■ **WHAT IS ASKED**:
The lines to extract run from the first line of the material below to the line containing "t=rng.uniform(.75,1.2)", both included; leave the pictures behind.

......

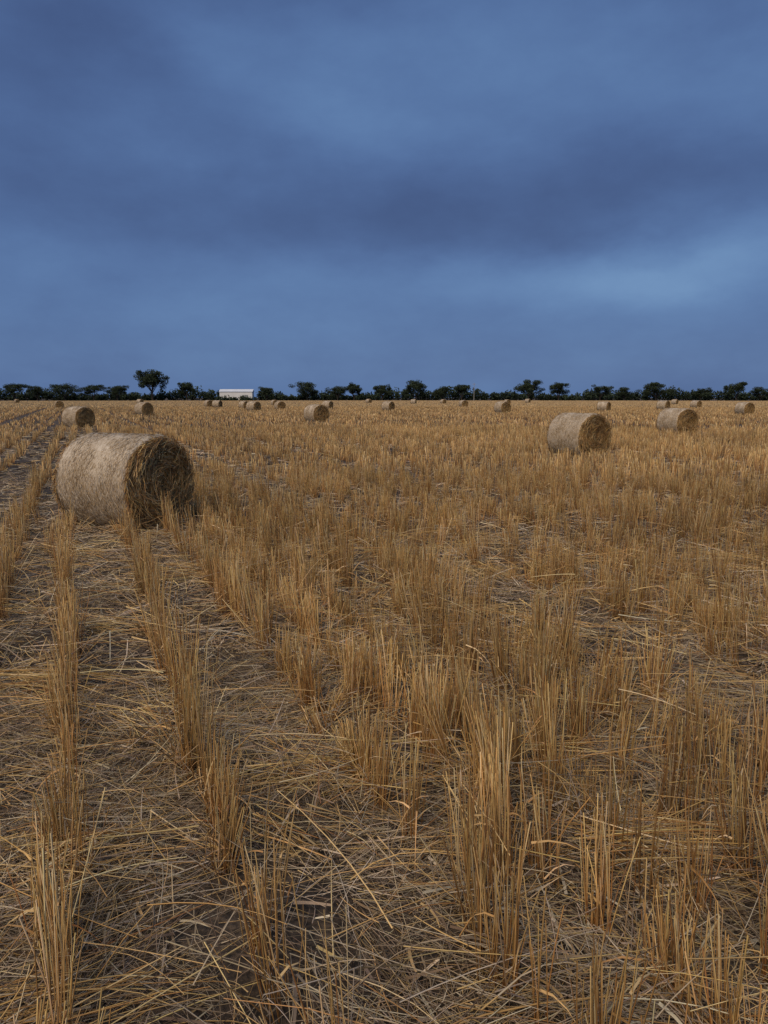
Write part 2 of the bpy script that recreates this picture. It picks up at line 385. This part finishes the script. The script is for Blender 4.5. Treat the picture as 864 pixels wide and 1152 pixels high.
for px,H,W,s in [(212,9.5,9,1),(345,10,16,2),(380,8,11,22),(398,9.4,8,13),(430,8.6,9,14),(467,10.8,13,3),(498,7.6,10,23),(520,8.4,9,15),(594,11,14,4),(626,9.4,12,5),(676,8.4,11,16),(700,7.2,9,24),(739,9.8,16,6),(790,7.0,9,25),(824,9.6,11,7),(856,7.5,10,26),(75,9.4,17,8),(45,8,11,27),(18,8.8,12,9),(105,8.4,12,28),(132,8.2,10,10),(300,7.6,10,29)]:
    tree("tree",TX(px,390),390+rng.uniform(-4,4),H,W,trunk=.2,seed=s)
la=Acc()
for x in np.arange(-420,420,1.9):
    px=432+x/.99/402*832
    h=4.9+1.3*math.sin(x*.05)+.9*math.sin(x*.17+1)+.7*math.sin(x*.41)+rng.uniform(-1.0,1.1)
    h=max(h,2.6)
    if 246<px<288: h=1.8
    for dy in (0,9):
        c=np.array([x+rng.normal(0,1),402+dy+rng.normal(0,2),h*.45])
        t=rng.uniform(.75,1.2)
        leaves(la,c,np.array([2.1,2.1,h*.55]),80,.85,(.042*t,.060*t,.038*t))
V,F,C,M=la.get(); obj("distant_treeline",mesh_np("distant_treeline",V,F,C),[leaf_mat])
# ---------------------------------------------------------------- buildings
white=simple("white_sheet_wall",(.78,.78,.76),.6,.4,.06)
roofm=simple("pale_metal_roof",(.72,.73,.74),.5,.5,.08)
def box(name,parent,c,s,mat):
    x,y,z=[q/2 for q in s]
    V=[(-x,-y,-z),(x,-y,-z),(x,y,-z),(-x,y,-z),(-x,-y,z),(x,-y,z),(x,y,z),(-x,y,z)]
    F=[(0,3,2,1),(4,5,6,7),(0,1,5,4),(1,2,6,5),(2,3,7,6),(3,0,4,7)]
    me=bpy.data.meshes.new(name); me.from_pydata(V,[],F); me.materials.append(mat)
    o=obj(name,me,[],parent,c); return o
e=bpy.data.objects.new("white_warehouse",None); scene.collection.objects.link(e); e.location=(TX(267,388),388,0); e.rotation_euler=(0,0,R(5))
w,d,h=16.5,10,4.6
box("walls",e,(0,0,h/2),(w,d,h),white)
me=bpy.data.meshes.new("roof"); a=w/2+.3; b_=d/2+.3
me.from_pydata([(-a,-b_,h+.003),(a,-b_,h+.003),(a,b_,h+.003),(-a,b_,h+.003),(-a,0,h+1.3),(a,0,h+1.3)],[],[(0,3,2,1),(0,1,5,4),(2,3,4,5),(0,4,3),(1,2,5)]); me.materials.append(roofm); obj("roof",me,[],e)
box("sliding_door",e,(4.5,-d/2-.04,1.5),(3.2,.08,3.0),simple("grey_door",(.35,.36,.37),.6,1,.1))
la=Acc()
for k in range(18):
    leaves(la,np.array([-9+k*1.05+rng.normal(0,.3),-7+rng.normal(0,.5),.8]),np.array([1.1,1.1,rng.uniform(.7,2.1)]),70,.6,(.042,.06,.036))
V,F,C,M=la.get(); s=obj("shrub_hedge",mesh_np("shrub_hedge",V,F,C),[leaf_mat]); s.location=e.location
e=bpy.data.objects.new("utility_pole",None); scene.collection.objects.link(e); e.location=(TX(533,384),384,0)
ta=Acc(); limb(ta,(0,0,-.1),(0,0,9),.16,.11,(0,0,0)); V,F,C,M=ta.get()
polem=simple("pole_concrete",(.35,.34,.32),.8,2,.1)
obj("pole",mesh_np("pole",V,F,C),[polem],e); box("crossarm",e,(0,-.2,8.4),(2,.12,.14),polem)
# ---------------------------------------------------------------- world
SAZ=R(-150); SEL=R(46)
w=bpy.data.worlds.new("World"); scene.world=w; w.use_nodes=True; nt=w.node_tree; N=nt.nodes; Lk=nt.links
bg=N["Background"]; bg.inputs[1].default_value=.115
tc=N.new("ShaderNodeTexCoord"); sp=N.new("ShaderNodeSeparateXYZ"); Lk.new(tc.outputs["Generated"],sp.inputs[0])
def M(op,a,b=None,c=None):
    m=N.new("ShaderNodeMath"); m.operation=op
    for i,v in enumerate((a,b,c)):
        if v is None: continue
        if isinstance(v,(int,float)): m.inputs[i].default_value=v
        else: Lk.new(v,m.inputs[i])
    return m.outputs[0]
az=M('MULTIPLY',M('ARCTAN2',sp.outputs[0],sp.outputs[1]),57.3)
el=M('MULTIPLY',M('ARCSINE',sp.outputs[2]),57.3)
def noise(scale,vs,detail=6,rough=.55,off=0):
    mp=N.new("ShaderNodeMapping"); mp.inputs["Scale"].default_value=vs; mp.inputs["Location"].default_value=(off,off*.7,off*.3)
    Lk.new(tc.outputs["Generated"],mp.inputs[0]); n=N.new("ShaderNodeTexNoise")
    n.inputs["Scale"].default_value=scale; n.inputs["Detail"].default_value=detail; n.inputs["Roughness"].default_value=rough
    Lk.new(mp.outputs[0],n.inputs["Vector"]); return M('SUBTRACT',n.outputs[0],.5)
wa=noise(3,(1,1,2.2),5,.5,1.3); wb=noise(3,(1,1,2.2),6,.55,7.1); fine=noise(4.6,(1,1,2.0),8,.58,3.7); big=noise(1.6,(1,1,2.4),4,.5,9.2)
azw=M('MULTIPLY_ADD',wa,24,az); elw=M('MULTIPLY_ADD',wb,6.5,el)
def G(a0,e0,sa,se,amp,tilt=0,shp=2):
    da=M('SUBTRACT',azw,a0); de=M('SUBTRACT',elw,e0)
    de=M('MULTIPLY_ADD',da,-tilt,de)
    q=M('ADD',M('POWER',M('DIVIDE',M('ABSOLUTE',da),sa),2),M('POWER',M('DIVIDE',M('ABSOLUTE',de),se),shp))
    return M('MULTIPLY',M('EXPONENT',M('MULTIPLY',q,-1)),amp)
val=M('ADD',.45,M('MULTIPLY',fine,.36)); val=M('ADD',val,M('MULTIPLY',big,.20))
for gb in [(-8,12.6,34,2.4,-.13,-.05),(14,14.4,18,2.9,-.19,-.03),(20,9.4,17,2.0,.24,.02),(-5,20.5,10,3.6,.12,-.3),(14,24,14,3.5,.05,0),(-24,24,14,5,-.15,0),(6,5.5,40,3,.04,0),(0,28,34,3,-.08,0)]:
    val=M('ADD',val,G(*gb))
val=M('ADD',val,M('MULTIPLY',M('MAXIMUM',M('SUBTRACT',el,30),0),.008))
cr=N.new("ShaderNodeValToRGB"); Lk.new(val,cr.inputs[0]); cr.color_ramp.interpolation='B_SPLINE'
e=cr.color_ramp.elements; e[0].position=0; e[0].color=(.032,.053,.135,1); e[1].position=1; e[1].color=(.23,.38,.57,1)
for pz,cc in [(.25,(.050,.087,.205)),(.45,(.077,.142,.310)),(.68,(.125,.230,.425))]:
    q=e.new(pz); q.color=cc+(1,)
sc=N.new("ShaderNodeVectorMath"); sc.operation='SCALE'; Lk.new(cr.outputs[0],sc.inputs[0]); sc.inputs["Scale"].default_value=9.6
sky=N.new("ShaderNodeTexSky"); sky.sky_type='NISHITA'; sky.sun_disc=False; sky.sun_elevation=SEL; sky.sun_rotation=SAZ
mx=N.new("ShaderNodeMix"); mx.data_type='RGBA'; mx.inputs[0].default_value=.96
Lk.new(sky.outputs[0],mx.inputs[6]); Lk.new(sc.outputs[0],mx.inputs[7]); Lk.new(mx.outputs[2],bg.inputs[0])
sd=bpy.data.lights.new("sun",'SUN'); sd.energy=2.5; sd.angle=R(40); sd.color=(1,.79,.54)
so=bpy.data.objects.new("sun",sd); scene.collection.objects.link(so)
dv=Vector((math.sin(SAZ)*math.cos(SEL),math.cos(SAZ)*math.cos(SEL),math.sin(SEL)))
so.rotation_euler=dv.to_track_quat('Z','Y').to_euler(); so.location=(0,0,30)
# ---------------------------------------------------------------- camera
cd=bpy.data.cameras.new("camera"); cd.sensor_fit='VERTICAL'; cd.sensor_height=36; cd.lens=26; cd.clip_end=9000; cd.clip_start=.05
co=bpy.data.objects.new("camera",cd); scene.collection.objects.link(co); co.location=(0,0,1.65); co.rotation_euler=(R(90-8.8),0,0)
scene.camera=co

......

■ **COMPLETED EXERCISE**:
Write part 2 of the bpy script that recreates this picture. It picks up at line 385. This part finishes the script. The script is for Blender 4.5. Treat the picture as 864 pixels wide and 1152 pixels high.
for px,H,W,s in [(212,9.5,9,1),(345,10,16,2),(380,8,11,22),(398,9.4,8,13),(430,8.6,9,14),(467,10.8,13,3),(498,7.6,10,23),(520,8.4,9,15),(594,11,14,4),(626,9.4,12,5),(676,8.4,11,16),(700,7.2,9,24),(739,9.8,16,6),(790,7.0,9,25),(824,9.6,11,7),(856,7.5,10,26),(75,9.4,17,8),(45,8,11,27),(18,8.8,12,9),(105,8.4,12,28),(132,8.2,10,10),(300,7.6,10,29)]:
    tree("tree",TX(px,390),390+rng.uniform(-4,4),H,W,trunk=.2,seed=s)
la=Acc()
for x in np.arange(-420,420,1.9):
    px=432+x/.99/402*832
    h=4.9+1.3*math.sin(x*.05)+.9*math.sin(x*.17+1)+.7*math.sin(x*.41)+rng.uniform(-1.0,1.1)
    h=max(h,2.6)
    if 246<px<288: h=1.8
    for dy in (0,9):
        c=np.array([x+rng.normal(0,1),402+dy+rng.normal(0,2),h*.45])
        t=rng.uniform(.75,1.2)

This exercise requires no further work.